Album Review: The Sound of Glassboro, 1980s
The reductive nature of popular culture dictates that when we recall the 1980s, we’re supposed to think of shoulder pads, big hair and vacuous MTV-era acts like Thompson Twins. But as those of us who came of age in that era know, the ‘80s also saw the ascendancy of punk and new wave and the emergence of what would come to be known as “college rock.” Standing apart from the lowest-common-denominator, focus-grouped radio programming of commercial radio pioneered by Lee Abrams, college rock offered a true alternative (hence that word) in the form of edgier and more experimental music.
Seemingly, every city had its own music scene in those days. Athens, Georgia certainly did, giving rise to R.E.M., B-52s, Pylon and other greats. I lived in Atlanta, and we had Swimming Pool Q’s, LMNOP, The Producers and the Georgia Satellites. And San Francisco had a scene with indie label 415 Records it its epicenter. (Hey, I even wrote a book about it.)

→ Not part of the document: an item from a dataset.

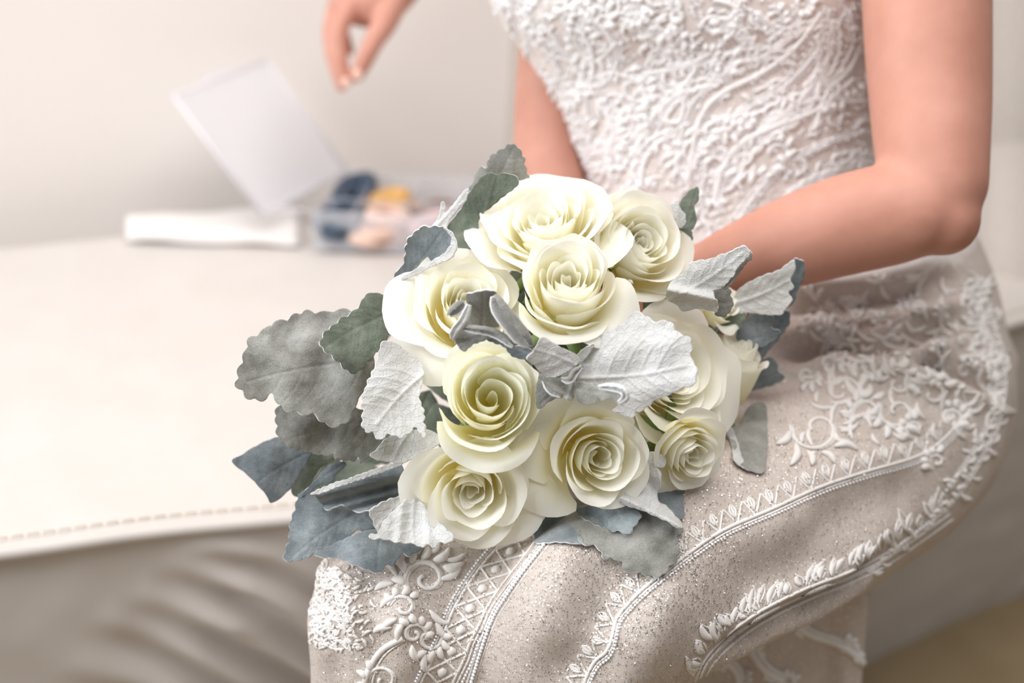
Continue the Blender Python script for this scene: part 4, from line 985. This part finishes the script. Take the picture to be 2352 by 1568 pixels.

But other cities had theirs as well. Oftentimes the linchpin of a scene was the local institute of higher learning. South of Philly in New Jersey was Glassboro State College. Patti Smith attended there in the late ‘60s, and a decade-plus later, the punk spirit remained very much alive there. One student, Joe Callahan, started out as a prog fan but was turned onto the new music by friend and classmate Edson Atwood.
Callahan soon relocated to the Bay Area and started a band called The Pop-O-Pies; if you’d care to know the rest of his story – and it’s well worth knowing – I’d humbly refer you to Chapter 29 of Disturbing the Peace: 415 Records and the Rise of New Wave as a starting point. For his part, in those days Atwood had a punk band of his own, Eddie Estrogen and the Hormones.
Glassboro was home to several other bands of note, they collectively represented a good slice of what was happening in the area’s college rock / alternarock / new wave / punk scene at that time. Bands like The Whirling Dervishes, Free Food, The Cheesdogs and Chowderheads may not have sounded like one another – Atwood’s band was nervy, speedy punk while The Dervishes leaned in more of a catchy new wave-ish direction, The Chowderheads sound a bit like Jazz Butcher Conspiracy, and Callahan’s group was just kinda weird – but what they all shared was a disaffection with regard to the mainstream and a desire to take things on a more individualistic, less commercial path.
Nearly all of these bands would remain unsigned, and none was destined for the big time. But they achieved some regional success; Estrogen played Max’s Kansas City in NYC, for example. Th music these bands made was worthwhile, and remains so. And you need not take my word for it: Atwood has compiled 17 tracks featuring songs from all of the aforementioned bands (plus an aircheck/commercial that helps ground things in then-and-there) in a collection called TSOG80: The Sound of Glassboro, 1980s. The sound is appropriately dodgy and inconsistent, and it’s guaranteed to take you back to the early ‘80s whether you were there in the first place or not.